Ryan: No. We're not. Michael, I know exactly how much time and man power are wasted in this branch. This company is getting younger, faster, more efficient. You need to prepare yourself.

If you are all familiar with the show, you know this is very typical Michael. His character is just one of those people who exists in a world different from most people. I wondered while reading Alma speak to his people if we(the general people) are ever Michael to Heavenly Father's Ryan. How often does our Father in Heaven explain it over and over again, all through the scriptures and then over and over through his chosen prophets and apostles? How often are we "not on the same page" but like to pretend like we think we are?

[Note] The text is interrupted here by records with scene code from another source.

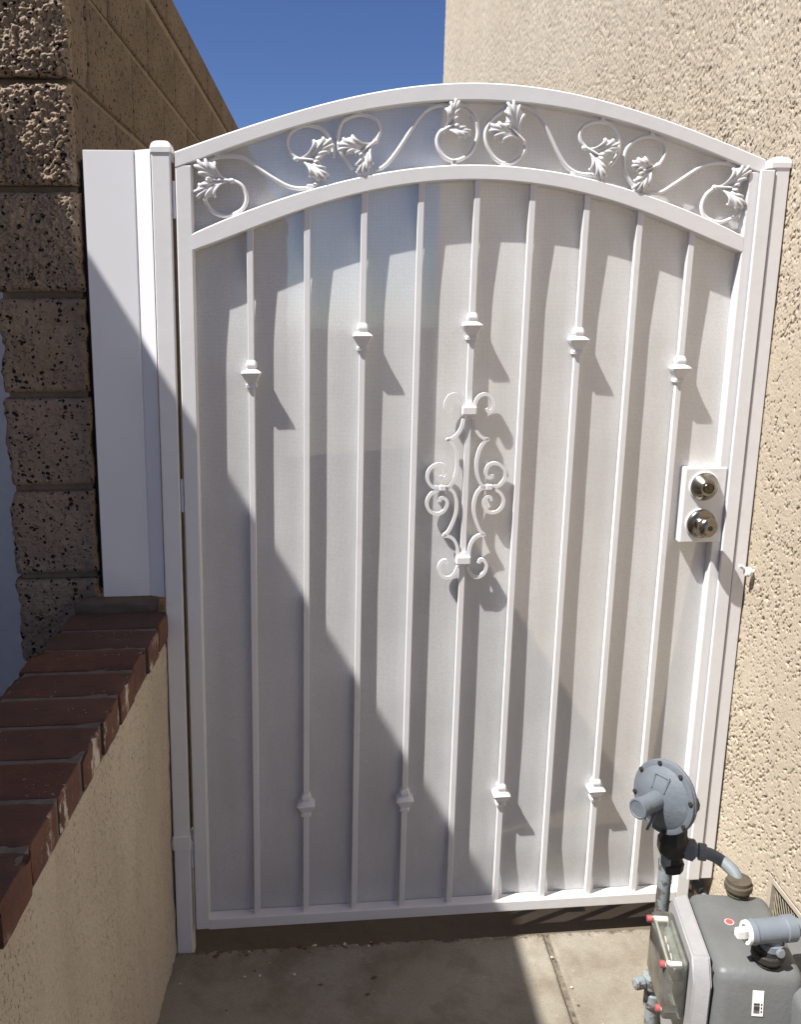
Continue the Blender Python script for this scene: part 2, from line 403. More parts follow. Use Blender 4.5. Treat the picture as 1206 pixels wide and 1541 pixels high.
# ------------------------------------------------------------------ house on the right
WX = 1.205
house = empty('stucco_house', 'tall tan stucco house wall along the right side of the alley', 'house', (WX, 0, 0))
def spaced(a, b, fn):
    out = [a]
    while out[-1] < b: out.append(min(b, out[-1] + fn(out[-1])))
    return np.array(out)
def cdist(y, z): return max(.35, y+1.75)
VY0, VY1, VZ0, VZ1 = -.62, -.215, .03, .285
ys = spaced(-.62, 6.35, lambda y: .010 if y < -.33 else .0018*max(1.0, (y+1.3)/1.3)**1.45)
zs = spaced(0.0, 5.2, lambda z: .0021 if z < 1.75 else .0021*(1+(z-1.75)*2.6))
Yg, Zg = np.meshgrid(ys, zs)
def stucco_h(Y, Z):
    u = (Y*.82+Z*.57); v = (-Y*.57+Z*.82)         # trowel direction
    a = vnoise(u/.0036, v/.0085, 1)*.62 + vnoise(u/.0020, v/.0036, 2)*.38
    dens = .275 + .15*(vnoise(Y/.11, Z/.13, 3)-.5) + .10*(vnoise(Y/.035, Z/.035, 4)-.5) + .07*sstep(1.4, 2.2, Z)
    pit = 1-sstep(dens-.02, dens+.010, a)
    hump = vnoise(Y/.012, Z/.012, 5)*.6 + vnoise(Y/.028, Z/.028, 6)*.8
    up = sstep(1.2, 2.1, Z)
    return hump*(.0009+.0007*up) - pit*(.0066-.0018*up) + vnoise(Y/.3, Z/.3, 8)*.003 + vnoise(Y/.005, Z/.005, 9)*(.0006+.0012*up)
Hh = stucco_h(Yg, Zg)
Xg = WX - .002 - Hh
inv = ((Yg > VY0) & (Yg < VY1) & (Zg > VZ0) & (Zg < VZ1))
Xg = np.where(inv, WX+.03, Xg)
wall_me = grid_mesh('wall', Xg, Yg, Zg, M_STUCCO, flip=True)
obj('wall', wall_me, house)
bm = bmesh.new(); box(bm, WX+.012, WX+7, VY0-.75, 6.345, VZ1+.01, 6.0); box(bm, WX+.05, WX+7, VY0-.75, 6.34, -.02, VZ1+.005)
box(bm, WX-.001, WX+.04, VY0-.751, -.6205, 0, 5.2); box(bm, WX-.001, WX+.04, -.62, 6.35, 5.2005, 6.0)
obj('rear_wall', mesh('rear_wall', bm, M_STUCCO), house)
# foundation vent
vent = bmesh.new(); f = .014
box(vent, WX-.004, WX+.016, VY1-f-.002, VY1-.002, VZ0, VZ1, .001)
box(vent, WX-.004, WX+.016, VY0, VY1-f-.003, VZ1-f, VZ1-.002, .001)
box(vent, WX-.004, WX+.016, VY0, VY1-f-.003, VZ0, VZ0+f, .001)
vo = obj('vent', mesh('vent_frame', vent, M_VENT), house, (0, 0, 0))
bm = bmesh.new(); p = .0115
y = VY1-f
span = VZ1-VZ0-2*f
for k in range(-26, 40):
    for sg in (1, -1):
        y0 = VY0 + k*p; a = Vector((WX+.006, y0, VZ0+f)); b = Vector((WX+.006, y0+sg*span*.62, VZ1-f))
        t0, t1 = 0.0, 1.0
        dy = b.y-a.y
        for lim, s in ((VY0, 1), (VY1-f, -1)):
            if s*(a.y-lim) < 0 and s*(b.y-lim) < 0: t0 = 2; break
            if s*(a.y-lim) < 0: t0 = max(t0, (lim-a.y)/dy)
            if s*(b.y-lim) < 0: t1 = min(t1, (lim-a.y)/dy)
        if t0 < t1-.01: tube(bm, [a.lerp(b, t0), a.lerp(b, t1)], .0011, 4, cap=False, up=(1, 0, 0))
obj('mesh_screen', mesh('mesh_screen', bm, M_VENTM), vo)
bm = bmesh.new(); box(bm, WX+.024, WX+.029, VY0, VY1-.001, VZ0+.001, VZ1-.001); obj('cavity', mesh('cavity', bm, M_VOID), vo)
# small white eyelet in the wall beside the post
bm = bmesh.new()
lathe(bm, [(0, .004), (.012, .004), (.013, .010), (.020, .011), (.024, .007)], (WX-.002, -.012, .868), (-1, -.25, 0), 16)
lathe(bm, [(0, .0042), (.028, .0038)], (WX-.016, -.012, .868), (-.85, -.2, .55), 10)
tag(obj('wall_eyelet', mesh('wall_eyelet', bm, M_NYLON, True, 40)), 'small white screw eyelet on the stucco beside the right gate post', 'eyelet')
# grey conduit low along the wall
bm = bmesh.new(); tube(bm, catmull([(1.185, .6, .055), (1.186, .2, .055), (1.186, .02, .06), (1.182, -.12, .05), (1.165, -.22, .03)], 6), .0085, 12)
tag(obj('conduit', mesh('conduit', bm, M_PIPE, True)), 'thin pale grey pipe low on the wall passing under the right post', 'pipe')

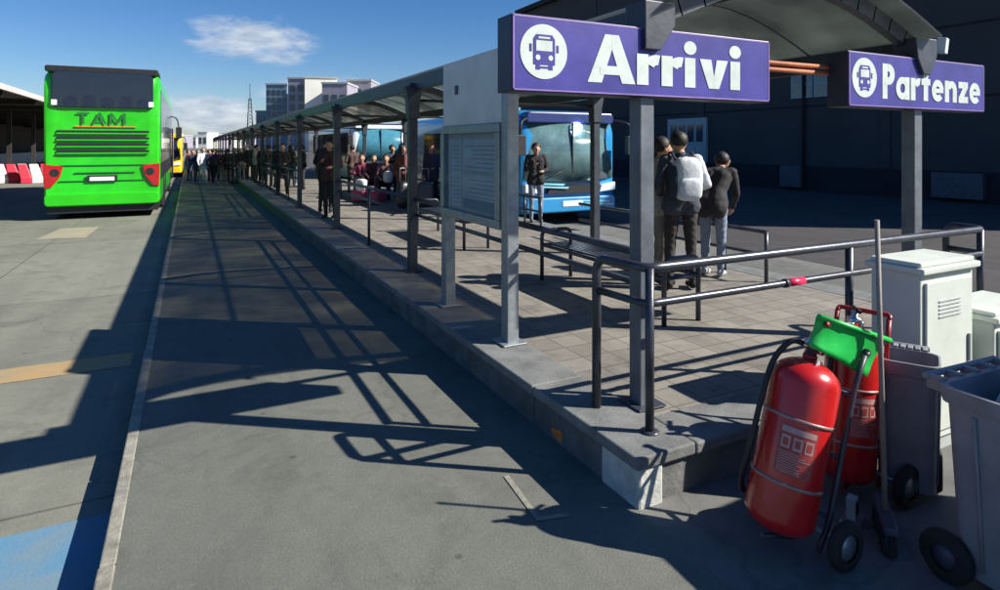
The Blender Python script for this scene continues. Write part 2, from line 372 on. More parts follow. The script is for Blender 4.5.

I read the Book of Mormon everyday, I say my prayers and I honestly try to be the best everything I can be, but I still struggle. I doubt and I question. I wonder why me, even though I know I am really not supposed to wonder that. I ask Heavenly Father why I have to get sick right now, again, with everything else that is going on in my life. I ask for a blessing, just knowing that this will be the time that I will get to experience that nearly instantaneous healing relief. But it doesn't happen, and then the next day I read a conference talk that actually says:

Trust in God and in His willingness to provide help when needed, no matter how challenging the circumstance.

and then

With even your strongest faith, God will not always reward you immediately according to your desires. Rather, God will respond with what in His eternal plan is best for you, when it will yield the greatest advantage.

It felt very much like I was being Michael. My Father in Heaven was telling me again what He has told me so many times before, but I still wasn't getting it. I still struggle with accepting the Lord's Will in all things. Ah well, I suppose that is why we have the scriptures and Conference talks, we really do need to be reminded again and again, so that we can get on the same page with the Lord.